We know what shredders are, and they are nothing new. They come in all sizes, from letter size to car size, which makes it easier to reduce large things into smaller pieces which are easier to classify and separate for processing and recycling. For example, paper recycling starts with shredding, which shreddings will eventually be mixed with a small percentage of fresh wood pulp to make new paper. Also, it keeps your top secret documents from prying eyes, so there’s that. On a larger scale though, is there any practical use for a portable tree shredder or deforestation device?

Now, deforestation is nothing new, and machines to make it easier aren’t new either, but is this the kind of technology that we need to be developing? Currently, the world’s forests sequester more than a trillion tons of carbon dioxide (CO2), and that number is declining every year, thanks to logging, road building, cattle ranching, mining, river damming, and slash-and-burn agriculture, among others. According to Earth Policy Institute, the world’s forests are disappearing about 20.5 million acres per year (8.3 million hectares), or the equivalent of a forest the size of Central Park being burned to the ground every two hours and forty-seven minutes. Put another way, imagine the 1908 Tunguska Event, which knocked down 830 square miles of forest, occurring every ten days.
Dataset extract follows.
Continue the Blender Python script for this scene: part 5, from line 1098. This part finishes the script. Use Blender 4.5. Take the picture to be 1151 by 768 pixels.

If anyone said it correctly, it would be Leeloo, from The Fifth Element, who said, “Humans act so strange. Everything you create is used to destroy.” Deforestation is also playing a direct role in climate change, as releasing all that sequestered CO2 adds to atmospheric CO2, which hit a new high of 402 ppm (parts per million) last month, the highest in any recorded history. We have plenty of “R” programs (Reduce, Recycle, Reuse, Refuse, Reject), but we’ve really got to step up our game if we’re going to counteract the “need” to cut down even more forest.